EXERCISE TASK: Take the lines from the beginning of the material through the line containing "COL = scene.collection" and retype them exactly, leaving the pictures out.

++++ DATA PROVIDED ++++

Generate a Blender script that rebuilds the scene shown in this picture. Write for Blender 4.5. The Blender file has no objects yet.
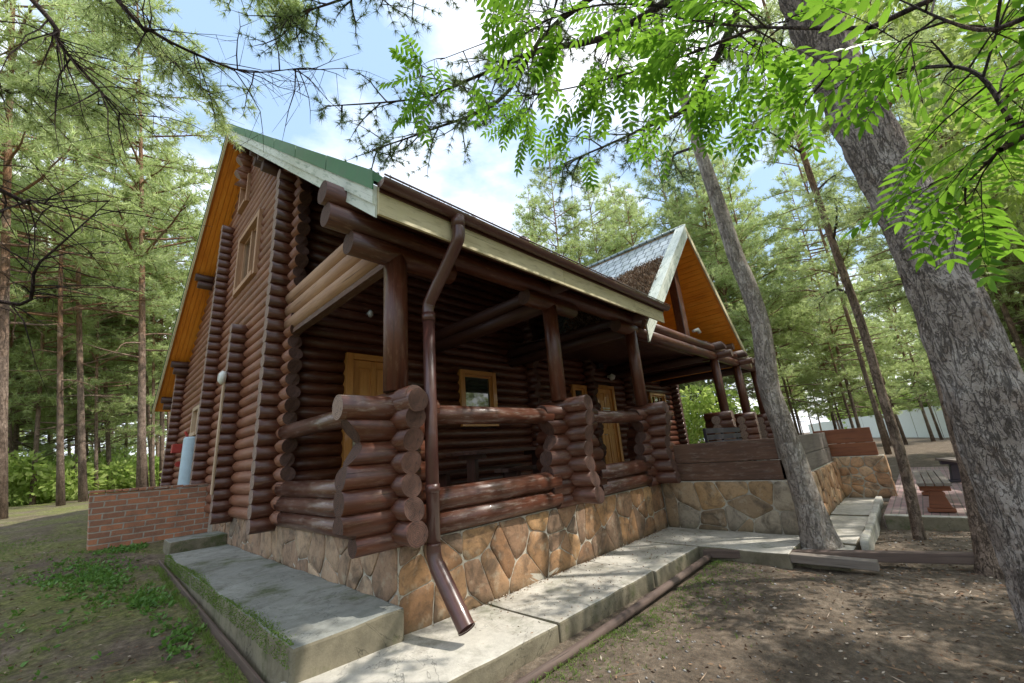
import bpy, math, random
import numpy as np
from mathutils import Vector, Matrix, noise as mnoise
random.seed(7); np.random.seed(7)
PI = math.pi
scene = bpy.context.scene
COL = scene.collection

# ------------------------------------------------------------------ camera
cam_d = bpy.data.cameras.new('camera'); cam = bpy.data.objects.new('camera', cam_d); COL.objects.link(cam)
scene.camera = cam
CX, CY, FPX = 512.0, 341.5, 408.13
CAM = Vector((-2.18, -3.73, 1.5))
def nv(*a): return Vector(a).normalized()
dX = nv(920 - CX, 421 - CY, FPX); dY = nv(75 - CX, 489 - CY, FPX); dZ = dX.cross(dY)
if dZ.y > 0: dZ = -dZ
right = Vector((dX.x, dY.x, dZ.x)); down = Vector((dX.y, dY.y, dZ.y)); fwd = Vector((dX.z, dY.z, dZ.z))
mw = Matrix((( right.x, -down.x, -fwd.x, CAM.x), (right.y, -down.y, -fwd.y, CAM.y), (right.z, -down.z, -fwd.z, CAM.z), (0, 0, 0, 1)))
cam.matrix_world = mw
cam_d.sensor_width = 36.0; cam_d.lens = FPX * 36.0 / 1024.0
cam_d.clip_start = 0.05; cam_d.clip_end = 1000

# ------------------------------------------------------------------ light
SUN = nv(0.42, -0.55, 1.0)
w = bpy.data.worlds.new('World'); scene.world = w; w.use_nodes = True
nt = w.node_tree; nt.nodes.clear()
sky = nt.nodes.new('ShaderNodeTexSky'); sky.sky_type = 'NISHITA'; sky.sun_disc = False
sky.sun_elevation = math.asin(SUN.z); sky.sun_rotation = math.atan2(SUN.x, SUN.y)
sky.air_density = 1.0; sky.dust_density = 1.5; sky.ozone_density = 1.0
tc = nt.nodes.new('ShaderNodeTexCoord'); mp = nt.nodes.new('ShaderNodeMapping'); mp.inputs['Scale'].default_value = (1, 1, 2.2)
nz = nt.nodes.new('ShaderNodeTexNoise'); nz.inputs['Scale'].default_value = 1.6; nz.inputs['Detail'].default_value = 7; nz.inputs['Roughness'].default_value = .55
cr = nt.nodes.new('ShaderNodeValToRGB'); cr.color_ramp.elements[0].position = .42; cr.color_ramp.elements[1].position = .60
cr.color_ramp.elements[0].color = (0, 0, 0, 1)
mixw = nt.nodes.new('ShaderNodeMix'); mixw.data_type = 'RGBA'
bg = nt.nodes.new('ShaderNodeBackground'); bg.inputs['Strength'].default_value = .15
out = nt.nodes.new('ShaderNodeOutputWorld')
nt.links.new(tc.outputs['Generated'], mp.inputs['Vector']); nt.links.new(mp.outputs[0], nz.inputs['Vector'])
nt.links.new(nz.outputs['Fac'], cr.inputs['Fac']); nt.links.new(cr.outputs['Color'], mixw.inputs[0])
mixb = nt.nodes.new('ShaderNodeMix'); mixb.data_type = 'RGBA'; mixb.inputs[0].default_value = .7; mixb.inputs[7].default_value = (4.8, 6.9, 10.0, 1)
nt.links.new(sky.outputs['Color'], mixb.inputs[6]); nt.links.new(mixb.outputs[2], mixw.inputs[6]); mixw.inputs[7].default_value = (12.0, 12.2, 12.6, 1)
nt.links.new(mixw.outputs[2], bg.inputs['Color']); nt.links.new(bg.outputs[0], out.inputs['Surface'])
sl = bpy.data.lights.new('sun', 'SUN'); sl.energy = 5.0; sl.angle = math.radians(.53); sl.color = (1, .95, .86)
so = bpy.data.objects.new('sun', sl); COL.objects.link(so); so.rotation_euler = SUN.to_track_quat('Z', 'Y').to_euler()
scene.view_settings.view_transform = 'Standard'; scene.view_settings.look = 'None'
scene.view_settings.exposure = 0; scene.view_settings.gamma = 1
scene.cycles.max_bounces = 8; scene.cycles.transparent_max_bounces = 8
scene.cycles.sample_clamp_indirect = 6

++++

SOLUTION TO THIS PROBLEM:
Generate a Blender script that rebuilds the scene shown in this picture. Write for Blender 4.5. The Blender file has no objects yet.
import bpy, math, random
import numpy as np
from mathutils import Vector, Matrix, noise as mnoise
random.seed(7); np.random.seed(7)
PI = math.pi
scene = bpy.context.scene
COL = scene.collection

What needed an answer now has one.